= Task inputs =
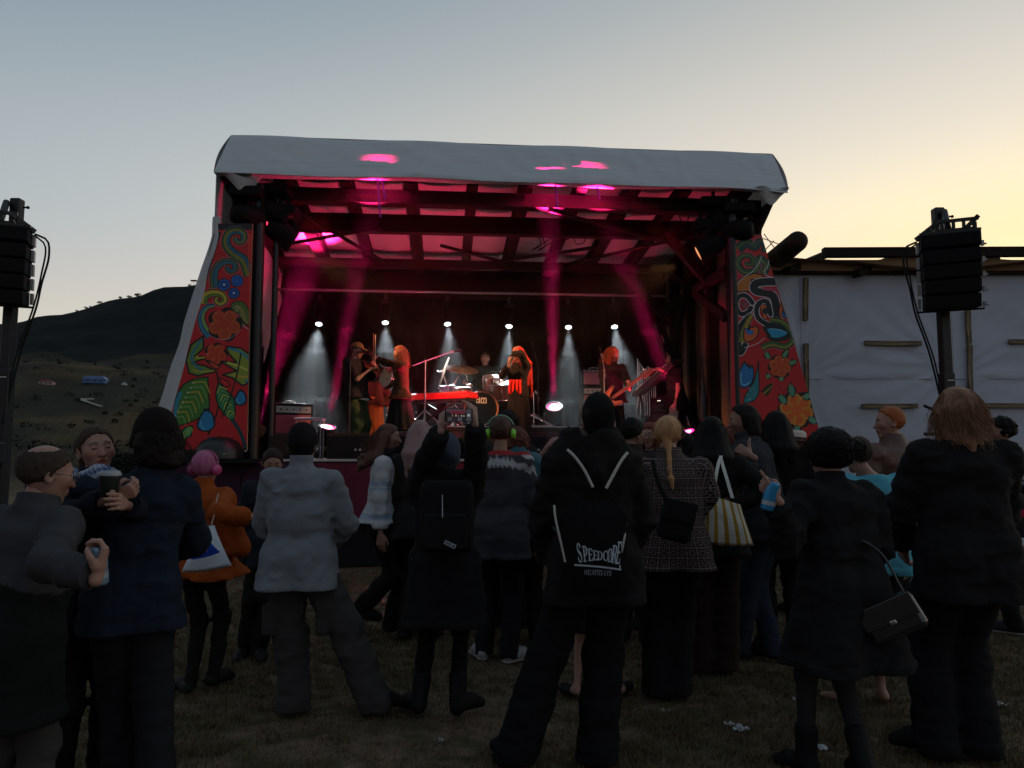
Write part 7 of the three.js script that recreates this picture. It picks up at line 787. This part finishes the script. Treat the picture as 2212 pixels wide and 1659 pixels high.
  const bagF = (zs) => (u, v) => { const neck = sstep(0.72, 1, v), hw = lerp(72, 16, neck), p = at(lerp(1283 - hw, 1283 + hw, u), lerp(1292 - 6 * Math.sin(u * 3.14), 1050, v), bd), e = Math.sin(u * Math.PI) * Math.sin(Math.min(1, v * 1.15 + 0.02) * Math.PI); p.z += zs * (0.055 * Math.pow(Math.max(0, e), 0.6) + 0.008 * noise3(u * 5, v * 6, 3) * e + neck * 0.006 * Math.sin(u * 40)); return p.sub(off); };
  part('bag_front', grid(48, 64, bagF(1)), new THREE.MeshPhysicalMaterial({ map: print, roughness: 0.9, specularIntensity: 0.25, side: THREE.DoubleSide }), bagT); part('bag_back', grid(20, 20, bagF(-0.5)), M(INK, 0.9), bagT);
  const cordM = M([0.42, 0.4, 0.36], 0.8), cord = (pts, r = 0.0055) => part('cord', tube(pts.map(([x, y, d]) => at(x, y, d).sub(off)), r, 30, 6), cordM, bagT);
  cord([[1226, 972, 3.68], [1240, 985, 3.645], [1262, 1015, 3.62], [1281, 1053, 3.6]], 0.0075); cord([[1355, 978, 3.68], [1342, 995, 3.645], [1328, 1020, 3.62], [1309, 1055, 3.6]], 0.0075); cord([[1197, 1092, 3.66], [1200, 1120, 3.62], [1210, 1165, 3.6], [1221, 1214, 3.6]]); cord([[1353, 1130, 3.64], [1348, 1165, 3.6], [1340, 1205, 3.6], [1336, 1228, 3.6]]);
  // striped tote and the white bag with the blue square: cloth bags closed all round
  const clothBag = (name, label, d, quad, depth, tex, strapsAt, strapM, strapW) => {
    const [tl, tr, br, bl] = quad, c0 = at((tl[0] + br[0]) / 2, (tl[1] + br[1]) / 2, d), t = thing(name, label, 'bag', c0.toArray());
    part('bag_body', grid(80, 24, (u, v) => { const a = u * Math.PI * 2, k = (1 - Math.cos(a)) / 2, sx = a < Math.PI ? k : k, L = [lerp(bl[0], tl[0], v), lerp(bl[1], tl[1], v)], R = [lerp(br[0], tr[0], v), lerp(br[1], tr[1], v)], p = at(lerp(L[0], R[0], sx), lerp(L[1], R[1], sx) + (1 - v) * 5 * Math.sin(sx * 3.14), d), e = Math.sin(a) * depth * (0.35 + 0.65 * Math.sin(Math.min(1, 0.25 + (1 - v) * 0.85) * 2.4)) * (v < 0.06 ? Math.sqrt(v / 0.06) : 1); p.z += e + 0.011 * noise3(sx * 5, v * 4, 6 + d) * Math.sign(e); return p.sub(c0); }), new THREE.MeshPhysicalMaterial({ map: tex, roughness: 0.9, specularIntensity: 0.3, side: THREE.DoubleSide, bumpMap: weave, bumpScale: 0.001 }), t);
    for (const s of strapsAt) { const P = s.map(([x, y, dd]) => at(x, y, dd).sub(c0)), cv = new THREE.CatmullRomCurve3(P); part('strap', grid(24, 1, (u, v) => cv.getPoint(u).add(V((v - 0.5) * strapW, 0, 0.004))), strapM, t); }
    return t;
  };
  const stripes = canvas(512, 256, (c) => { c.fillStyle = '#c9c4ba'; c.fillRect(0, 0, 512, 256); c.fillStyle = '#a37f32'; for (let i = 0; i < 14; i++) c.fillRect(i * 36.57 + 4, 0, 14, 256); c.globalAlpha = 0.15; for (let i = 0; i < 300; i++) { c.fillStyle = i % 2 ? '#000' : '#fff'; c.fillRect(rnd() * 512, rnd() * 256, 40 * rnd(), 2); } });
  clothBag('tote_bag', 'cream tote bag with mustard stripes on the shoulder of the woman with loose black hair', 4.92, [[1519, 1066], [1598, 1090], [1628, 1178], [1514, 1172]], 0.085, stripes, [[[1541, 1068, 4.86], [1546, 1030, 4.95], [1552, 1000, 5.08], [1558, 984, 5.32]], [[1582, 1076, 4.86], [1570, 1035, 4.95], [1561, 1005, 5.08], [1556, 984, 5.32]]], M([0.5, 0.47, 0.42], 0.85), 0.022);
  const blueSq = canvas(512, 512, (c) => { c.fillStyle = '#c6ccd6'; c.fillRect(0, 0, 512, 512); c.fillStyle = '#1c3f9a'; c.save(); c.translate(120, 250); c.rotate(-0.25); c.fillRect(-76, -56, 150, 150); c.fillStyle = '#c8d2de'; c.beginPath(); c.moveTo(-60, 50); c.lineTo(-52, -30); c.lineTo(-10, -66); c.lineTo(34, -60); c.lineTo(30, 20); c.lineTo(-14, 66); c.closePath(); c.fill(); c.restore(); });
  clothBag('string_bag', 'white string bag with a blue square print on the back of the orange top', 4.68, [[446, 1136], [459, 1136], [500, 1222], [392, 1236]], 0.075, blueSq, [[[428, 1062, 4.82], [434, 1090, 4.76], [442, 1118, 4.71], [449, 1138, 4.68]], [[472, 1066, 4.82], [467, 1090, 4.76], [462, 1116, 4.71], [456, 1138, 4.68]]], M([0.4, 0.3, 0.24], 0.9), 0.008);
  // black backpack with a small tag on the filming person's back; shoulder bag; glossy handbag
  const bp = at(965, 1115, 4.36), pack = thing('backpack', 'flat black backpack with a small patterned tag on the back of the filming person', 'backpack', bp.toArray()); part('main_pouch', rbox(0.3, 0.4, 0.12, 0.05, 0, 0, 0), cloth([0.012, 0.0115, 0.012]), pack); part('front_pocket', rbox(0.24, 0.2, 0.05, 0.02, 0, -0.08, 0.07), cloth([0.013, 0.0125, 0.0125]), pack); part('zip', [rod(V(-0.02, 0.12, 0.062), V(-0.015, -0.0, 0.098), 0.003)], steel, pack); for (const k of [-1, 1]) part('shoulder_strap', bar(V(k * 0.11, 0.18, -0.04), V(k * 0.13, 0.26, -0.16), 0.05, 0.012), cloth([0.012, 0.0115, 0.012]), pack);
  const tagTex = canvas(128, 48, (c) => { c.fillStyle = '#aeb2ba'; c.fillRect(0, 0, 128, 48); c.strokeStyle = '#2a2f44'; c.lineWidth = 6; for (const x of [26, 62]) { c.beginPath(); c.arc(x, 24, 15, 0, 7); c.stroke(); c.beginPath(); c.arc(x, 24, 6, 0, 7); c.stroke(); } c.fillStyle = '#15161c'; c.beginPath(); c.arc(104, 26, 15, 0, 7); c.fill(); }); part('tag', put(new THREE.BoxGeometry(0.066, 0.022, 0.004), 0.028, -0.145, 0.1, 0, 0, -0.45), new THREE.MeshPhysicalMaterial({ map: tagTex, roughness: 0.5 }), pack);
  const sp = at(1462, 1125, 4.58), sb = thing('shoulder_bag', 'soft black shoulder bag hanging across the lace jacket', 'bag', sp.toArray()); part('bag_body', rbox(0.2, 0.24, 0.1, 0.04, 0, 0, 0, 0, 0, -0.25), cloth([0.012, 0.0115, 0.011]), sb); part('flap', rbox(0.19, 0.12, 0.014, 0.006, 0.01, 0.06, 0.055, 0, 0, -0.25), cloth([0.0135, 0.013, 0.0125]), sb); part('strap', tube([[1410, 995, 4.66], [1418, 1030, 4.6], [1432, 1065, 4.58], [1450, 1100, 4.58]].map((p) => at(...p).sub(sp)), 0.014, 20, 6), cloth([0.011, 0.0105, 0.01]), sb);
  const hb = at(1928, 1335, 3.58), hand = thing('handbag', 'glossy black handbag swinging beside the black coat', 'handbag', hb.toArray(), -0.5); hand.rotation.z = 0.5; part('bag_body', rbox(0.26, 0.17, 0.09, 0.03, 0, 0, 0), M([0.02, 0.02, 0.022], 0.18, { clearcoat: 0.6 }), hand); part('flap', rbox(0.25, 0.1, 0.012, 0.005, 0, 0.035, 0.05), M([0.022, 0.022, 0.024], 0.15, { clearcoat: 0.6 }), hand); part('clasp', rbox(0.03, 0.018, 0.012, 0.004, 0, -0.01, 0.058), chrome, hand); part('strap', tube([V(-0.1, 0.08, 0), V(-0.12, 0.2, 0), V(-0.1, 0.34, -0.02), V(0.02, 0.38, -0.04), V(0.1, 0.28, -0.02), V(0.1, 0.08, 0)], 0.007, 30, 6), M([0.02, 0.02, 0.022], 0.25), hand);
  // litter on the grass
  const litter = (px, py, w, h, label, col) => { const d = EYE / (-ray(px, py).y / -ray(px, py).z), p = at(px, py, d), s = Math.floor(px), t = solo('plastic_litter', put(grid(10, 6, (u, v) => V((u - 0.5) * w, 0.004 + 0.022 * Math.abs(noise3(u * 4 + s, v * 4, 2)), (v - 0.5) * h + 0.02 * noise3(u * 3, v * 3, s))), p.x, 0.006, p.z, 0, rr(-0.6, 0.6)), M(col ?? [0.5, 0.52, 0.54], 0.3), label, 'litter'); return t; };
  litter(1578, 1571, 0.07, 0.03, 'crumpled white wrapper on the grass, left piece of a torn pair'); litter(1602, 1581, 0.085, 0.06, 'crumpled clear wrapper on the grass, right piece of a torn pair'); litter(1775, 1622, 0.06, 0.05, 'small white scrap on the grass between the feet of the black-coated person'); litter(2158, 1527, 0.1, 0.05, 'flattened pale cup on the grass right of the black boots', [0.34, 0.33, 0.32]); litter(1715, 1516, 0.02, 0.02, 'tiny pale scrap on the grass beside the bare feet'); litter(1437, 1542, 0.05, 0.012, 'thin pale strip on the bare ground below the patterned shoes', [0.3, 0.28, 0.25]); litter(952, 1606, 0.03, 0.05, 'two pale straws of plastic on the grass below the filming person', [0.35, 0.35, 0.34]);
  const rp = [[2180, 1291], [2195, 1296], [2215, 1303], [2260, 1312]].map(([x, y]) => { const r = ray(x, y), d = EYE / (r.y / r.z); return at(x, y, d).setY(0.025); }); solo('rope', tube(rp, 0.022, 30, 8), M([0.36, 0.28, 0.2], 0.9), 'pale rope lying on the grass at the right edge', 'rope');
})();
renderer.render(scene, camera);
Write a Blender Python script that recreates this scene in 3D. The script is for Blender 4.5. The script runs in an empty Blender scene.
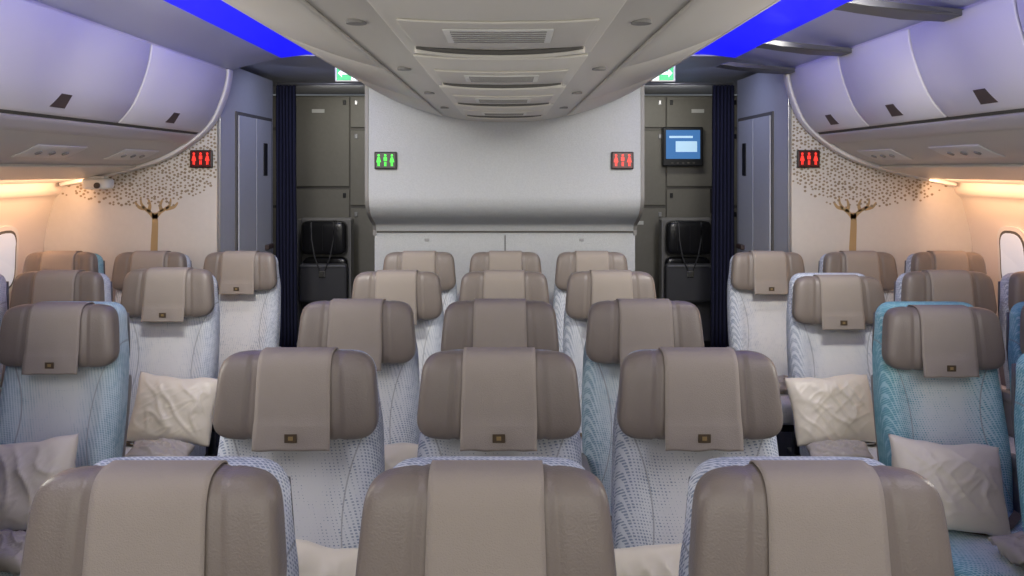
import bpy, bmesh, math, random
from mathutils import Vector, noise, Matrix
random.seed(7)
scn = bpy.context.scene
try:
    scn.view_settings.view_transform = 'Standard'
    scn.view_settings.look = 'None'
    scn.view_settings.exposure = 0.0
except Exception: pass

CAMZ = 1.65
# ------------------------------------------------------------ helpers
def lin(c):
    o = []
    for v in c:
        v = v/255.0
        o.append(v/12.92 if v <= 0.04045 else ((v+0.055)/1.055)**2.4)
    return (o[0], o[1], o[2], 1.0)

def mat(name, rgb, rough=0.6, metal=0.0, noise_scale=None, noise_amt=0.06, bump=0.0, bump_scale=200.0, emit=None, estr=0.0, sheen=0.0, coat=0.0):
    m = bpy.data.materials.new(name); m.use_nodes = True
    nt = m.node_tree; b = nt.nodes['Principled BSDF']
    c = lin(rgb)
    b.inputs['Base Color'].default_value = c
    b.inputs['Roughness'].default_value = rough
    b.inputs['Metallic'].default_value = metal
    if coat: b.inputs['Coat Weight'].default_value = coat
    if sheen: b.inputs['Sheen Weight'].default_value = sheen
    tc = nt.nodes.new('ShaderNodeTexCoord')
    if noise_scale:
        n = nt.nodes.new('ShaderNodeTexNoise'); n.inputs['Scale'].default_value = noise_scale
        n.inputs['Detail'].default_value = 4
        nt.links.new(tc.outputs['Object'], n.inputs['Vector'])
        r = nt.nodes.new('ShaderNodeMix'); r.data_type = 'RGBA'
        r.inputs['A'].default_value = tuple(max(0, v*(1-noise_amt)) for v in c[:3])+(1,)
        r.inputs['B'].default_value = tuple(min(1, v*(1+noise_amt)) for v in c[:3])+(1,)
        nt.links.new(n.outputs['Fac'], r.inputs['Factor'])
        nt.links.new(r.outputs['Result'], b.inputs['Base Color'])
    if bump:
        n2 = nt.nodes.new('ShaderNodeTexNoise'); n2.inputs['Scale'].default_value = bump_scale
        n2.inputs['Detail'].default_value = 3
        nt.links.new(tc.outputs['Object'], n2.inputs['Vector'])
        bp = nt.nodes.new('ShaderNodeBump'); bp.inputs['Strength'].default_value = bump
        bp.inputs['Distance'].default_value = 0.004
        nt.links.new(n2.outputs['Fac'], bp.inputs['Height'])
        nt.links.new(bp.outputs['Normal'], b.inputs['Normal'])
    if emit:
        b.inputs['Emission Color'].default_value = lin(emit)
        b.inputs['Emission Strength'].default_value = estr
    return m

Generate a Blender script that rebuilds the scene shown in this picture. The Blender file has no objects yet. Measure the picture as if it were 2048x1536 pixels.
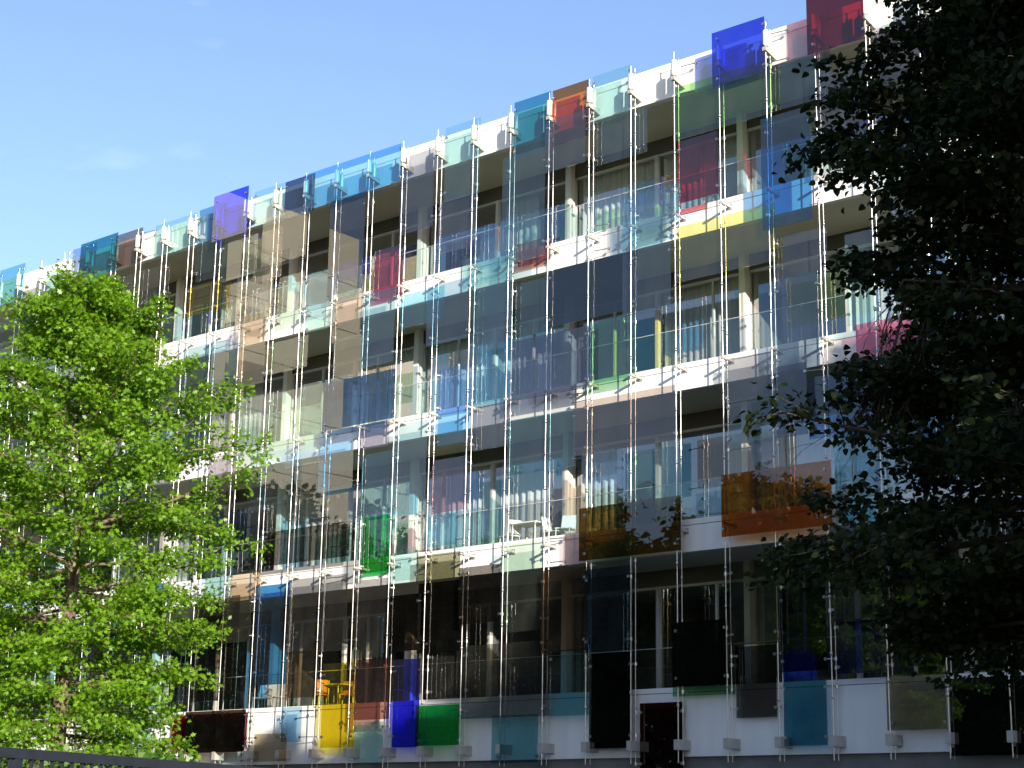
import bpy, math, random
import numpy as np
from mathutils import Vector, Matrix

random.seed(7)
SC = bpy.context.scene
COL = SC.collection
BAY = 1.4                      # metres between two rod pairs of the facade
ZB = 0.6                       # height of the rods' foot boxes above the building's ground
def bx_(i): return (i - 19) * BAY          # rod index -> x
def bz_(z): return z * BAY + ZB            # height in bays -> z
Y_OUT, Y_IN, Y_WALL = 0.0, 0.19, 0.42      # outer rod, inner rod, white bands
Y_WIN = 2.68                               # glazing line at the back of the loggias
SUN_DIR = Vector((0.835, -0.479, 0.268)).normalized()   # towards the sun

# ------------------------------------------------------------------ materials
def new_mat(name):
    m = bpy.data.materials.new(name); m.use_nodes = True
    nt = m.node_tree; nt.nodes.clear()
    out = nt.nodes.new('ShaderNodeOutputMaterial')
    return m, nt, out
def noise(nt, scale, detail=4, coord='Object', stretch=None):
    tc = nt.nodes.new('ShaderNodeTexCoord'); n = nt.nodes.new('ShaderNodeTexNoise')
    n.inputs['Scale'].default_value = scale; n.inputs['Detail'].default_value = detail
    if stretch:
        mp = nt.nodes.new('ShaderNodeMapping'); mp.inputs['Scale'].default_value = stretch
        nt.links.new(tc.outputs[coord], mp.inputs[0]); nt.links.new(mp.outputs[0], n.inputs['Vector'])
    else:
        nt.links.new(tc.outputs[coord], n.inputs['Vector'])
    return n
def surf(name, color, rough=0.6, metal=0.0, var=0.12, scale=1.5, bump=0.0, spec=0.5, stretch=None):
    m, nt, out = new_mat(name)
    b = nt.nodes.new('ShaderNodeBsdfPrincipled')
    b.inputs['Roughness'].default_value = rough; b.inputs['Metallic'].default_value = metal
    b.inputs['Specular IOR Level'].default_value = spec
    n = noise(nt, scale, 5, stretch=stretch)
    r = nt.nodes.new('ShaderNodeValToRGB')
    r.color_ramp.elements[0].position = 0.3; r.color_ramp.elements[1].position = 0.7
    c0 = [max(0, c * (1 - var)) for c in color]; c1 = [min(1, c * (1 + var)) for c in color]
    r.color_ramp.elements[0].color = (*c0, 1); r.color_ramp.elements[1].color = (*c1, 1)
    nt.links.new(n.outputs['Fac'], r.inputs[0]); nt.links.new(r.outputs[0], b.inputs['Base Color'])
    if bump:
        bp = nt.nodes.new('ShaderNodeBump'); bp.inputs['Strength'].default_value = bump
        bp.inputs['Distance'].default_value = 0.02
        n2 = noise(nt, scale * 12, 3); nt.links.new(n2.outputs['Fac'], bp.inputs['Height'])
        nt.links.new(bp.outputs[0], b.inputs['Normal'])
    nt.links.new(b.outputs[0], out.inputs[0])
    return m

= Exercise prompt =
Using the entries above, extract exactly the lines from the one that contains "Write a Blender" through the one that contains "return (o[0], o[1], o[2], 1.0)". Do not carry over any pictures.

= Completed exercise =
Write a Blender Python script that recreates this scene in 3D. The script is for Blender 4.5. The script runs in an empty Blender scene.
import bpy, bmesh, math, random
from mathutils import Vector, noise, Matrix
random.seed(7)
scn = bpy.context.scene
try:
    scn.view_settings.view_transform = 'Standard'
    scn.view_settings.look = 'None'
    scn.view_settings.exposure = 0.0
except Exception: pass

CAMZ = 1.65
# ------------------------------------------------------------ helpers
def lin(c):
    o = []
    for v in c:
        v = v/255.0
        o.append(v/12.92 if v <= 0.04045 else ((v+0.055)/1.055)**2.4)
    return (o[0], o[1], o[2], 1.0)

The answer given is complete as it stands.